Bakınız TÜED Genel Başkanı Kazım Ergün ne diyor? Ne hakkınız var, bizim hakkımızı yemeye. Haksızlık karşısında susan dilsiz şeytandır.
Ülke’de her geçen gün yokluk, yoksulluk devam eder’ken, bol keseden harcamalar ve israfın sonu bir türlü bitmiyor. Emekliyi, dar gelirli vatandaşı düşünen yok. Sarayın günlük gider masraflarına veya canlarının istediği yere para bulunurken, iş emekliye gelince, bütçede para yok değilmi?
Emekli sadaka değil, insanca yaşayabileceği bir maaş istiyor. Gözü kulağı her gün verilecek zamda olan emeklinin beklediği seyyanen zamma’da sıcak bakılmaması, EMEKLİYİ adeta çileden çıkarmıştır…
Bu Ülkenin vatandaşı emeklinin, mülteciler kadar bile, hiçbir değeri yok. Yaşanan enflasyon karşısında adeta ac perişan halde olan emekliye reva görülmekte olan, sadece sadaka misali verilen veya verilecek olan para ile gariban sefil emekli nasıl sağlıklı bir yaşam sürebilir?

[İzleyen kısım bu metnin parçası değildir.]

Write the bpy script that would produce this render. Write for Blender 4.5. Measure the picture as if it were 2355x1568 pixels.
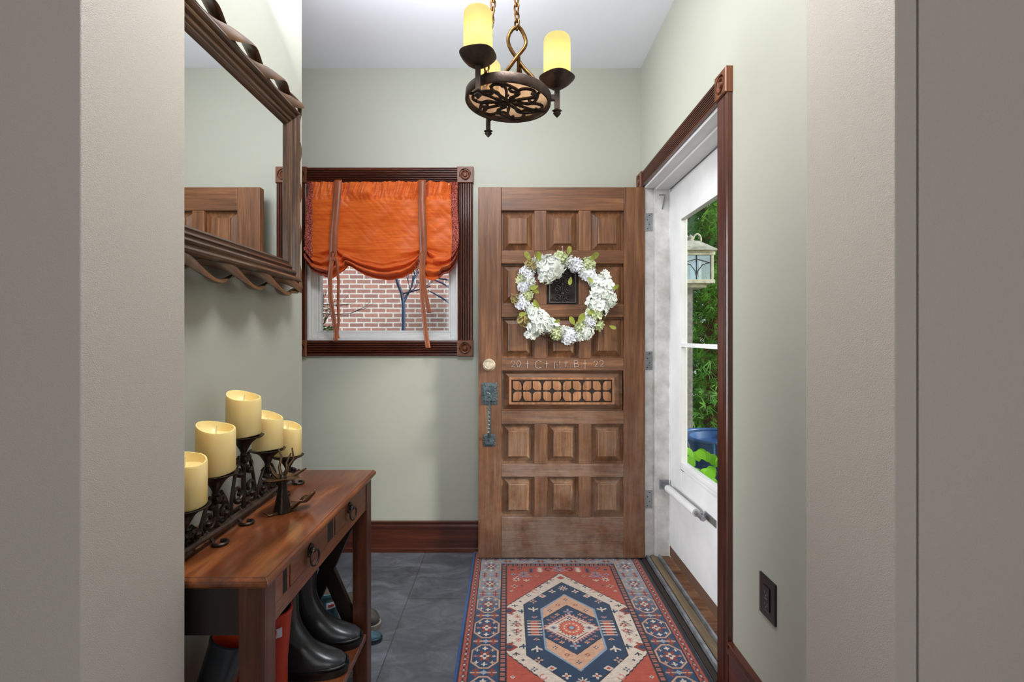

Emekliler arasındaki ayrımcı politika uygulaması elbette hafife alınamaz… Bakınız bu güne kadar hep susmayı tercih eden TÜED Genel Başkanı uslup olarak naifliğini bozmadan daima orta yolda kalmaya özen gösteren kişi dahi, yapılan zulme baş kaldırmaya başladı…
Türkiye Emekliler Derneği (TÜED) Genel Başkanı Kazim Ergün bile her şeyi göze alarak yeter artık diyerek ses çıkarabiliyorsa, iktidarın şapkasını çıkartarak biraz düşünmesi lazım…
Bakınız TÜED Genel Başkanı Kazım Ergün ne diyor?
“Ne hakkınız var, bizim hakkımızı yemeye. Haksızlık karşısında susan dilsiz şeytandır. Biz inanmış bir müslümanız, hiçbir güç ve kuvvetten korkmuyor ve hakkımızı arıyoruz, aramaya da devam edeceğiz” ifadesini kullanabildiler…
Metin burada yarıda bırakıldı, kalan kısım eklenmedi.